Let $x,y\in\mathbb{R}^n$, $n>0$. Suppose we have an arbitrary nonlinear mapping $T(x):\mathbb{R}^n\to\mathbb{R}^n$, that basically performs a nonlinear coordinate transformation for which we assume that $\frac{\partial T}{\partial x}$ has full rank for all $x$ (so it is a 'valid' transformation, so to speak). My question is; Does there always exists a $Q:\mathbb{R}^n\times \mathbb{R}^n\to\mathbb{R}^{n\times n}$, such that for all $x,y$ $$T(x)-T(y)=Q(x,y)(x-y).$$ And if not, what are the conditions on $T$, such that the above holds?
For $n=1$, it is quite easy, i.e. $Q(x,y)=\frac{T(x)-T(y)}{x-y}$, but for higher dimensions, this is a bit more tricky...

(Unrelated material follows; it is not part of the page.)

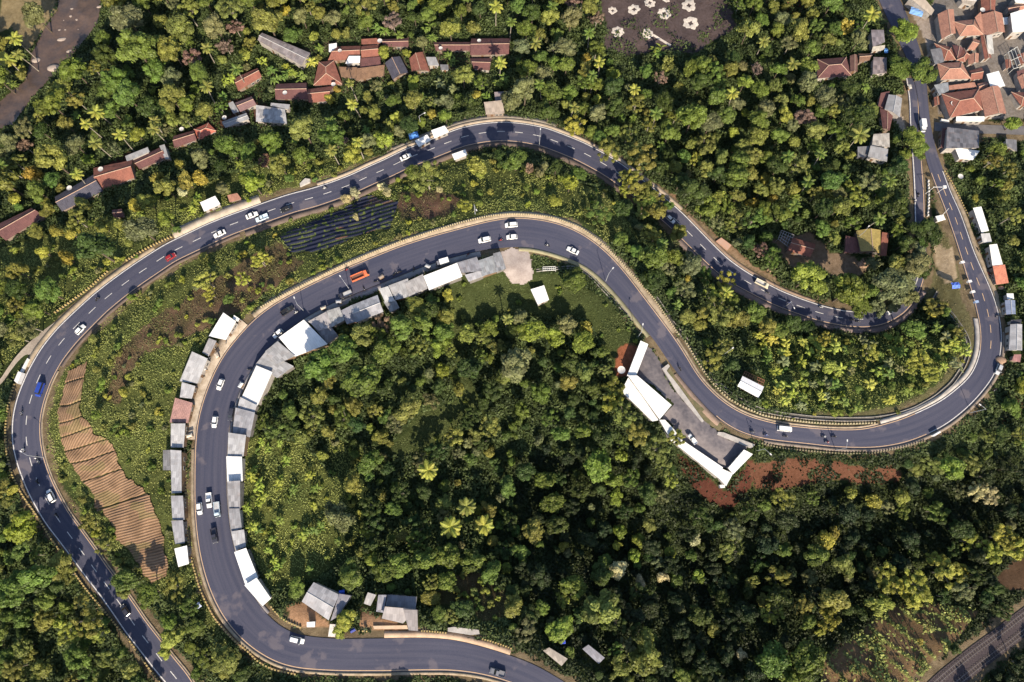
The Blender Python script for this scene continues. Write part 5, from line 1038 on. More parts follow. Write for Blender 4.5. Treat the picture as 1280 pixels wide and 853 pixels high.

Yes, if $T:\mathbb{U}\rightarrow R^n$ is continuously differentiable on $\mathbb{U}$ and $\mathbb{U}$ is open, it holds that
$$ T(x)-T(y)= \underbrace{\left(\int_0^1 \frac{\partial T}{\partial x}(y+t(x-y))\,d t\right)}_{Q(x,y)}(x-y)$$ for $x,y\in\mathbb{U}$, see Lemma 1 here.